• **Supplied information**:
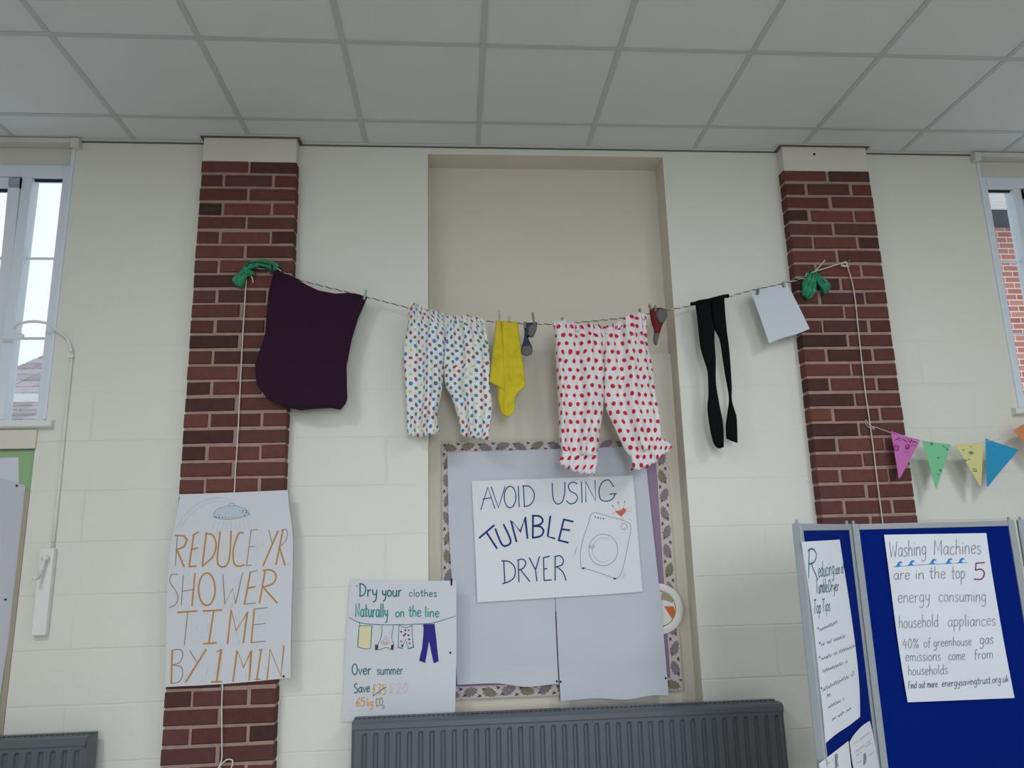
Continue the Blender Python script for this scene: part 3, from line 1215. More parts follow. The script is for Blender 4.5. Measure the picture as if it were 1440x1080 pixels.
# ------------------------------------------------------------------ pinboard in the niche
YN = 0.103
pb = root('pinboard', 'large pinboard in the niche with a grape leaf border strip', 'pinboard')
wp = Plane(0, YN)
cor = [wp.px(*p) for p in ((613, 624), (926, 615), (968, 968), (634, 986))]
bx0, bx1, bz0, bz1 = (cor[0][0] + cor[3][0]) / 2 - .004, (cor[1][0] + cor[2][0]) / 2 + .004, (cor[2][1] + cor[3][1]) / 2, (cor[0][1] + cor[1][1]) / 2
mb = MB()
mb.box((bx0, YN + .001, bz0), (bx1, .118, bz1))
tag(mb.build('board', M['purplep'], pb, bevel=.002), 'mauve paper backing')


def border(x0, z0, x1, z1, along):
    """printed strip: grape bunches with small dark leaves, alternately up and down"""
    t = MB()
    t.box((x0, YN - .002, z0), (x1, YN + .001, z1), 0)
    rnd = random.Random(int(x0 * 100 + z0 * 977))
    L = (x1 - x0) if along == 'x' else (z1 - z0)
    W = (z1 - z0) if along == 'x' else (x1 - x0)
    n = int(L / .088)
    for i in range(n):
        s = (i + .5) * L / n
        ang = (.35 if i % 2 else -.35) + rnd.uniform(-.15, .15)
        mi = 1 if rnd.random() < .6 else 2
        pts = []
        K = 22
        for k in range(K):
            a = 2 * PI * k / K
            taper = 1 - .28 * math.cos(a)
            r = 1 + (.13 if k % 2 else -.1) + rnd.uniform(-.07, .07)
            ex, ey = .034 * math.cos(a) * r, .40 * W * .85 * math.sin(a) * taper * r
            pts.append((ex * math.cos(ang) - ey * math.sin(ang), ex * math.sin(ang) + ey * math.cos(ang)))
        off = (.06 if i % 2 else -.06) * W

        def put(pp, m, d):
            q = []
            for (e, c) in pp:
                e_, c_ = s + e, W / 2 + off + c
                c_ = min(max(c_, .001), W - .001)
                e_ = min(max(e_, .001), L - .001)
                q.append((x0 + e_, YN - d, z0 + c_) if along == 'x' else (x0 + c_, YN - d, z0 + e_))
            t.poly(q, m)
        put(pts, mi, .0025)
        sgn = 1 if i % 2 else -1
        lf = [(.030, sgn * -.20 * W), (.050, sgn * -.30 * W), (.046, sgn * -.42 * W), (.034, sgn * -.46 * W), (.026, sgn * -.44 * W), (.036, sgn * -.33 * W)]
        put(lf, 3, .0028)
        put([(e - .07, c * .8) for e, c in lf], 3, .0028)
    return t.build('border_strip', [M['bpaper'], M['grape'], M['grapeg'], M['leaf']], pb, fixn=False)


bw = .058
border(bx0, bz1 - bw * .95, bx1, bz1, 'x')
border(bx0, bz0, bx1, bz0 + bw, 'x')
border(bx0, bz0 + bw, bx0 + bw * .95, bz1 - bw * .95, 'z')
border(bx1 - bw, bz0 + bw, bx1, bz1 - bw * .95, 'z')

# plate tucked behind the sheet
pt = root('paper_plate', 'round white-rimmed plate with an orange painted wedge, half behind the white sheet', 'plate')
pc = wp.px(926, 856)
rp = .122
mb = MB()
rings = [(0.0, -.003), (.7, -.003), (.74, -.005), (.98, -.010), (1.0, -.008)]
N = 40
k0 = len(mb.v)
mb.v.append((pc[0], YN - .0055, pc[1]))
for r, y in rings[1:]:
    for i in range(N):
        a = 2 * PI * i / N
        mb.v.append((pc[0] + rp * r * math.cos(a), YN - .0025 + y, pc[1] + rp * r * math.sin(a)))
for i in range(N):
    mb.face((0, 1 + i, 1 + (i + 1) % N))
    for j in range(len(rings) - 2):
        mb.face((1 + j * N + i, 1 + j * N + (i + 1) % N, 1 + (j + 1) * N + (i + 1) % N, 1 + (j + 1) * N + i))
mb.build('rim', M['plate'], pt, True, fixn=False)
mb = MB()
f = Z(900, 560, 2.4)


def flat(pts, y, m):
    mb.poly([(a, y, b) for a, b in (wp.px(*p) for p in f(pts))], m)


mb.poly([(pc[0] + rp * .68 * math.cos(2 * PI * i / 30), YN - .0060, pc[1] + rp * .68 * math.sin(2 * PI * i / 30)) for i in range(30)], 0)
flat(P('74,645 95,650 118,672 108,690 86,682 70,680'), YN - .0066, 1)
flat(P('80,702 112,702 118,722 108,745'), YN - .0068, 2)
mb.build('picture', [M['plate'], M['plateb'], M['plateo']], pt, fixn=False)

# white backing sheets
WS = Plane(0, YN - .013, 0, lambda a, b: .004 * math.sin(a * 5.1 + 1) * math.sin(b * 4.3) + .0015 * math.sin(a * 17 + b * 9))
s = Sheet(WS, P('629,637 631,740 638,860'), P('906,627 927,827 929,860'), m=M['paper2'], nu=18, nv=14)
s.done('backing_sheet', 'wide white backing sheet behind the tumble dryer poster, top of the pinboard', 'paper')
WS2 = Plane(0, YN - .0165, 0, lambda a, b: .003 * math.sin(a * 7 + 2) * math.sin(b * 5.0) + .02 * max(0, (.93 - b) / .1) ** 2 * .6 + .001 * math.sin(a * 19 - b * 11))
s = Sheet(WS2, P('637,838 640,900 643,963'), P('779.6,838 782.2,900 785.3,961'), B=P('643,963 700,961 740,966 785.3,961'), m=M['paper2'], nu=14, nv=14, sm=True)
s.done('backing_sheet', 'blank white sheet on the pinboard, beside the clothes line drawing poster', 'paper')
WS3 = Plane(0, YN - .0185, 0, lambda a, b: .003 * math.sin(a * 6 + 1) * math.sin(b * 6.0) + .02 * max(0, (.90 - b) / .1) ** 2 * .7 + .001 * math.sin(a * 21 - b * 8))
s = Sheet(WS3, P('781.5,838 784,900 787,960 788.5,986'), P('928,830 933,890 938,948 940,978'), B=P('788.5,986 840,982 880,984 915,978 940,978'), m=M['paper2'], nu=14, nv=14, sm=True)
s.done('backing_sheet', 'blank white sheet with curled foot on the pinboard, beside the round plate', 'paper')

# AVOID USING TUMBLE DRYER
f = Z(650, 660, 5.143)
AP = Plane(0, YN - .026, 0, lambda a, b: .002 * math.sin(a * 4) - .0)
s = Sheet(AP, f(P('68,85 90,500 110,962')), f(P('1235,45 1270,480 1305,885')), B=f(P('110,962 400,945 700,925 1000,908 1305,885')), m=M['poster'])
n1 = [P('135,290 185,130 235,280'), P('150,215 210,205'), P('210,128 262,278 310,125'), ell(346, 200, 42, 78), P('405,122 412,270'), P('442,120 450,270'),
      smooth(P('438,120 485,124 518,165 518,215 492,256 450,270')), smooth(P('650,100 658,210 685,250 722,235 740,175 742,95')),
      smooth(P('830,105 800,92 768,115 780,155 820,178 835,208 812,242 780,248 752,228')), P('862,90 866,240'), P('895,235 892,88 965,228 960,80'),
      smooth(P('1095,125 1060,78 1015,92 990,150 1000,215 1040,230 1085,215 1108,176')), P('1065,180 1115,176')]
s.ink([f(x) for x in n1], .0052, M['navy'])
n2 = [P('125,495 230,405'), P('175,455 250,570'), smooth(P('240,432 285,540 322,552 350,515 300,400')), P('392,522 352,370 420,450 455,345 472,498'),
      P('512,335 510,495'), smooth(P('508,335 560,340 582,368 565,398 515,410')), smooth(P('515,410 565,415 587,445 568,482 510,495')), P('637,340 618,485 668,500'),
      P('735,362 697,515'), P('732,362 800,378'), P('715,432 775,440'), P('695,512 765,530')]
s.ink([f(x) for x in n2], .0094, M['navy'])
n3 = [P('300,660 308,822'), smooth(P('285,662 340,668 380,712 378,775 345,808 292,826')), P('405,655 410,815'), smooth(P('400,656 440,650 460,680 440,715 410,728')), P('420,725 488,810'),
      P('485,640 528,722'), P('558,632 530,730 540,808'), P('588,638 592,805'), P('586,640 632,628'), P('590,722 612,718'), P('592,804 645,800'), P('672,632 672,802'),
      smooth(P('668,632 705,625 730,652 722,690 678,706')), smooth(P('685,705 725,740 740,770 750,802'))]
s.ink([f(x) for x in n3], .0058, M['navy'])
d1 = [smooth(P('945,315 1075,345 1160,368 1212,395 1218,445 1190,590 1160,720 1130,780 1100,786 980,745 885,714 860,702 855,600 875,500 910,400 945,315')),
      ell(1020, 583, 105, 115, n=36), ell(1170, 413, 22, 22), ell(937, 560, 18, 9, n=14)]
s.ink([f(x) for x in d1], .0018, M['pencild'])
s.ink([f(x) for x in (ell(1020, 583, 78, 88, 60, 300), P('832,555 818,610'), P('820,575 808,625'), P('1172,748 1148,785'), P('1180,760 1160,790'), P('1200,360 1225,368'))], .0012, M['pencil'])
for c in P('962,345 982,350 1002,354 1022,357'):
    s.fill(f(ell(*c, 5, 6, n=8)), M['pencild'])
for c in P('875,716 1103,790'):
    s.fill(f(ell(*c, 12, 8, n=10)), M['pencild'])
s.fill(f(P('1105,302 1130,298 1150,294 1163,278 1185,288 1182,305 1165,325 1150,342 1125,325')), M['redink'])
s.ink([f(x) for x in (P('1112,302 1088,265'), P('1140,290 1128,242'), P('1166,280 1175,236'), P('1182,290 1232,274'), P('1180,303 1228,302'), P('1108,312 1080,322'), P('1155,338 1160,360'), P('1178,315 1195,325'))], .0014, M['redink'])
for c in P('1088,264 1128,240 1175,235'):
    s.fill(f(ell(*c, 6, 6, n=8)), M['pencil'])
s.done('tumble_dryer_poster', 'hand-drawn AVOID USING TUMBLE DRYER poster in navy ink on pinboard', 'poster')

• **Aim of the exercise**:
Omit the pictures, then repeat exactly each line from the beginning of the listing through the line with "off = (.06 if i % 2 else -.06) * W".

• **Final result**:
Continue the Blender Python script for this scene: part 3, from line 1215. More parts follow. The script is for Blender 4.5. Measure the picture as if it were 1440x1080 pixels.
# ------------------------------------------------------------------ pinboard in the niche
YN = 0.103
pb = root('pinboard', 'large pinboard in the niche with a grape leaf border strip', 'pinboard')
wp = Plane(0, YN)
cor = [wp.px(*p) for p in ((613, 624), (926, 615), (968, 968), (634, 986))]
bx0, bx1, bz0, bz1 = (cor[0][0] + cor[3][0]) / 2 - .004, (cor[1][0] + cor[2][0]) / 2 + .004, (cor[2][1] + cor[3][1]) / 2, (cor[0][1] + cor[1][1]) / 2
mb = MB()
mb.box((bx0, YN + .001, bz0), (bx1, .118, bz1))
tag(mb.build('board', M['purplep'], pb, bevel=.002), 'mauve paper backing')


def border(x0, z0, x1, z1, along):
    """printed strip: grape bunches with small dark leaves, alternately up and down"""
    t = MB()
    t.box((x0, YN - .002, z0), (x1, YN + .001, z1), 0)
    rnd = random.Random(int(x0 * 100 + z0 * 977))
    L = (x1 - x0) if along == 'x' else (z1 - z0)
    W = (z1 - z0) if along == 'x' else (x1 - x0)
    n = int(L / .088)
    for i in range(n):
        s = (i + .5) * L / n
        ang = (.35 if i % 2 else -.35) + rnd.uniform(-.15, .15)
        mi = 1 if rnd.random() < .6 else 2
        pts = []
        K = 22
        for k in range(K):
            a = 2 * PI * k / K
            taper = 1 - .28 * math.cos(a)
            r = 1 + (.13 if k % 2 else -.1) + rnd.uniform(-.07, .07)
            ex, ey = .034 * math.cos(a) * r, .40 * W * .85 * math.sin(a) * taper * r
            pts.append((ex * math.cos(ang) - ey * math.sin(ang), ex * math.sin(ang) + ey * math.cos(ang)))
        off = (.06 if i % 2 else -.06) * W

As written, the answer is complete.